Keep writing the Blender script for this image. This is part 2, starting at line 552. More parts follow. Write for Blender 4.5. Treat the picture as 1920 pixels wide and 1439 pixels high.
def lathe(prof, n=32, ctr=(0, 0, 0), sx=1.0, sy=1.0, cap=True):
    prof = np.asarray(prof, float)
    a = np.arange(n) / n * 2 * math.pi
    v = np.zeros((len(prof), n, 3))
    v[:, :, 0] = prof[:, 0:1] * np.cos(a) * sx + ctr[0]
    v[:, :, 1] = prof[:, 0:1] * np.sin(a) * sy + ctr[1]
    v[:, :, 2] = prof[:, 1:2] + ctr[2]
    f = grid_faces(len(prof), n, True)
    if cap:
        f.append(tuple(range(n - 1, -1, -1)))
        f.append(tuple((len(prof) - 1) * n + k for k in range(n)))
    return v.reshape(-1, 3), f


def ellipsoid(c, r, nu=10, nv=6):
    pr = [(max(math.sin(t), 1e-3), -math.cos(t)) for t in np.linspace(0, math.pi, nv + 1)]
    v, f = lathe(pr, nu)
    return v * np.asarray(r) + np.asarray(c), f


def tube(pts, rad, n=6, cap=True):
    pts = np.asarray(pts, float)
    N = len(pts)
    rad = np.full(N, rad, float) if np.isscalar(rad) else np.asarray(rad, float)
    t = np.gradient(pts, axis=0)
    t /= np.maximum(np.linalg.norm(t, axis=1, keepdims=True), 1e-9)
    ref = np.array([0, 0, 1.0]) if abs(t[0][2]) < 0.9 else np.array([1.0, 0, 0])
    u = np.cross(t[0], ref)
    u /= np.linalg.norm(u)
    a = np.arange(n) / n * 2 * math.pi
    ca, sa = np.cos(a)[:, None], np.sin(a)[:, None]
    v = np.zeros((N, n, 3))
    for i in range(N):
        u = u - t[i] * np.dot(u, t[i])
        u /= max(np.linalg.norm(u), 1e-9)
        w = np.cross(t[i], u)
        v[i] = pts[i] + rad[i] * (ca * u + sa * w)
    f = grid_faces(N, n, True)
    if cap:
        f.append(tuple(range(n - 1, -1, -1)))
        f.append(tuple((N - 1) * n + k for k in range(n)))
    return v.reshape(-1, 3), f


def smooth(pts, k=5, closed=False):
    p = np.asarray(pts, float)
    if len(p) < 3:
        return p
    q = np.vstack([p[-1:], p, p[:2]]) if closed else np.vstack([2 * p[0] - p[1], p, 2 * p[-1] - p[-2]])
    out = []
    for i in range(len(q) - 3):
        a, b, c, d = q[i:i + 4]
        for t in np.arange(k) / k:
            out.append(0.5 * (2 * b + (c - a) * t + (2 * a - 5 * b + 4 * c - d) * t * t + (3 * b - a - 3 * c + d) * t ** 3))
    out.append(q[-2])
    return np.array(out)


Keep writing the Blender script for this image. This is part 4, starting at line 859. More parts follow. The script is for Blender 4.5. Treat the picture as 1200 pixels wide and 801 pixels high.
##########
Return the opening line of the data and every line after it through the line containing "return v * np.asarray(r)", please, exactly as written and with nothing added.

- [THE SOLUTION]:
Keep writing the Blender script for this image. This is part 2, starting at line 552. More parts follow. Write for Blender 4.5. Treat the picture as 1920 pixels wide and 1439 pixels high.
def lathe(prof, n=32, ctr=(0, 0, 0), sx=1.0, sy=1.0, cap=True):
    prof = np.asarray(prof, float)
    a = np.arange(n) / n * 2 * math.pi
    v = np.zeros((len(prof), n, 3))
    v[:, :, 0] = prof[:, 0:1] * np.cos(a) * sx + ctr[0]
    v[:, :, 1] = prof[:, 0:1] * np.sin(a) * sy + ctr[1]
    v[:, :, 2] = prof[:, 1:2] + ctr[2]
    f = grid_faces(len(prof), n, True)
    if cap:
        f.append(tuple(range(n - 1, -1, -1)))
        f.append(tuple((len(prof) - 1) * n + k for k in range(n)))
    return v.reshape(-1, 3), f


def ellipsoid(c, r, nu=10, nv=6):
    pr = [(max(math.sin(t), 1e-3), -math.cos(t)) for t in np.linspace(0, math.pi, nv + 1)]
    v, f = lathe(pr, nu)
    return v * np.asarray(r) + np.asarray(c), f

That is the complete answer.